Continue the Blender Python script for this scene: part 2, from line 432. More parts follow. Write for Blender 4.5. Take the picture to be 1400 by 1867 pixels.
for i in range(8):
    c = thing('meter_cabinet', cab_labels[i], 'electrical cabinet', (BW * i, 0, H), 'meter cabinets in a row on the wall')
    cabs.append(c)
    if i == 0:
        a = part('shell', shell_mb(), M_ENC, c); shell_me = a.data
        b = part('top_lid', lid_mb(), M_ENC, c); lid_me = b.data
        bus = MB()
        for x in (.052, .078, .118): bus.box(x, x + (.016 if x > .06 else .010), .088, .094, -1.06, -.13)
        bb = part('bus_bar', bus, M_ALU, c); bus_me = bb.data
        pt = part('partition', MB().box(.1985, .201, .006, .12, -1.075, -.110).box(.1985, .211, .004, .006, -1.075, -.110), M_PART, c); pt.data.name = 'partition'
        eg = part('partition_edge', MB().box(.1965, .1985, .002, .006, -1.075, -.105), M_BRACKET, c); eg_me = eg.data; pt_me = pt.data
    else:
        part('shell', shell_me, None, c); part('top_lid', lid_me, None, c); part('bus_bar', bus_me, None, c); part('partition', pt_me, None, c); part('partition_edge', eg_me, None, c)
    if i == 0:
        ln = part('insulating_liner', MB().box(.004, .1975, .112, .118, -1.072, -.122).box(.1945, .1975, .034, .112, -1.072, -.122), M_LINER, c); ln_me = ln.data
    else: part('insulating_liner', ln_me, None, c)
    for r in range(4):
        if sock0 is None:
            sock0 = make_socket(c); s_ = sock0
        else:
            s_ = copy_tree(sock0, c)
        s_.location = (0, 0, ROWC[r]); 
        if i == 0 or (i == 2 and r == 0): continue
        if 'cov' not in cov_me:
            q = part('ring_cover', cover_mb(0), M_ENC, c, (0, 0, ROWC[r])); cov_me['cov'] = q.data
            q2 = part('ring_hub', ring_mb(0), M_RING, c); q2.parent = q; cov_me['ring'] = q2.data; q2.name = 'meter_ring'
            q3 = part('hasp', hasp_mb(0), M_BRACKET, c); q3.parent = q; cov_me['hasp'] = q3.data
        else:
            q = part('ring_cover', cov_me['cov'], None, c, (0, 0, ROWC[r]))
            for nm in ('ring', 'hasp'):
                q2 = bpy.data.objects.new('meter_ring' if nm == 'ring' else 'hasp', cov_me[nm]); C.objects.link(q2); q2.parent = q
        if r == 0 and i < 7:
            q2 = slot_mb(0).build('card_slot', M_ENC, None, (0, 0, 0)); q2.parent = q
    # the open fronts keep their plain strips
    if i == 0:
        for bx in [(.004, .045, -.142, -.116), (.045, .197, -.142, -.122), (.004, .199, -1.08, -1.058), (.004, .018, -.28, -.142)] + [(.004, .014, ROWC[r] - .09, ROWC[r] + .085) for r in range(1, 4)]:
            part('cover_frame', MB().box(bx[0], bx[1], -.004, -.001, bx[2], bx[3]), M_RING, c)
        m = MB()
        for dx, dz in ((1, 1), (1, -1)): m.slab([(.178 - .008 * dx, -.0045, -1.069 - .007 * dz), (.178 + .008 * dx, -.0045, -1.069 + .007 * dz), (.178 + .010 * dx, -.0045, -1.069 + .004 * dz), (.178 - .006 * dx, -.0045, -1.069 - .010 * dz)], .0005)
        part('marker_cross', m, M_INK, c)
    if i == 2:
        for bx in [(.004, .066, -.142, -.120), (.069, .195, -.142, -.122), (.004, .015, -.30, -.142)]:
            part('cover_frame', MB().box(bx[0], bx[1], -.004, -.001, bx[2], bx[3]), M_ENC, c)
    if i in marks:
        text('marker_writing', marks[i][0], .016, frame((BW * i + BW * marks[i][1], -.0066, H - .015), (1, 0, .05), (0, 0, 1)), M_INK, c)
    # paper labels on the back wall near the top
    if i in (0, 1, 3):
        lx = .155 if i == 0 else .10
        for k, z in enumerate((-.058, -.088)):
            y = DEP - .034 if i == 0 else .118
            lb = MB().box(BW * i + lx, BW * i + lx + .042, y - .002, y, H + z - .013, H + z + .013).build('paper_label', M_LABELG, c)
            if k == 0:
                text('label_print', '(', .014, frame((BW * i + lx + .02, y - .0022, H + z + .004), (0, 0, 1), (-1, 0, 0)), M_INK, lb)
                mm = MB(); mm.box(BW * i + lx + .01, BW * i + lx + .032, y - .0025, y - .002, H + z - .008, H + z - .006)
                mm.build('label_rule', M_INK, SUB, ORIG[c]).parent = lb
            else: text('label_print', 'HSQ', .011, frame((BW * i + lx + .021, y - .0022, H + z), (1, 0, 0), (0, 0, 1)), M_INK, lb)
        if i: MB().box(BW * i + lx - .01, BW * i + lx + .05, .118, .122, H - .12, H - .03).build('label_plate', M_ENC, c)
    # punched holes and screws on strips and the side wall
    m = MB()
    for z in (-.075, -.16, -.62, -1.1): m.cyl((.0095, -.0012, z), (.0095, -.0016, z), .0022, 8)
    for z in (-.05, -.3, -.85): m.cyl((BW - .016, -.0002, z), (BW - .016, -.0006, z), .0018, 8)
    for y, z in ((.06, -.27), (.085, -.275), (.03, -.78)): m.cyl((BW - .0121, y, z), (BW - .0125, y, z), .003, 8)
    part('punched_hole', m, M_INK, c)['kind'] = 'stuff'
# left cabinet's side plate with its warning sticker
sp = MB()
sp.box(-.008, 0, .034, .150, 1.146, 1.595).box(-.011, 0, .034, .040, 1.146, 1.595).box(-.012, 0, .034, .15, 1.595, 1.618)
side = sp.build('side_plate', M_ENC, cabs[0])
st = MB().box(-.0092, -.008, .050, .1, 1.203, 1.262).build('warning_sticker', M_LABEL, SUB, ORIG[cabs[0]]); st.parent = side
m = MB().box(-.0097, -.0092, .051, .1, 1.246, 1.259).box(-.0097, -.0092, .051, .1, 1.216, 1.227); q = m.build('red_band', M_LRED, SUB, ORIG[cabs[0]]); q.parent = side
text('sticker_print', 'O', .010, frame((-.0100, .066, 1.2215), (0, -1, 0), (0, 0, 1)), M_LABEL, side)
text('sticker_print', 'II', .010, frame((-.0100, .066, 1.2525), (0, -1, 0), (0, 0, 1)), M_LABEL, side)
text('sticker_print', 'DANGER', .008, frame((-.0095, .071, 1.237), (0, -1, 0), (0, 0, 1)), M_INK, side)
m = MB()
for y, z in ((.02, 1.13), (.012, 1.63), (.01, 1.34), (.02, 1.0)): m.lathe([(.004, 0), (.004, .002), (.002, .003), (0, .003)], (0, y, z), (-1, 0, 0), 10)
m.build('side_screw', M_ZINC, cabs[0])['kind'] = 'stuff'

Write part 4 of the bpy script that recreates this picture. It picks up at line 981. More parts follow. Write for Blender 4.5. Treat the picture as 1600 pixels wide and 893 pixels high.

■ Problem details:
Find how many lines in the records contain the string "script", then give the number alone.

■ Problem solution:
2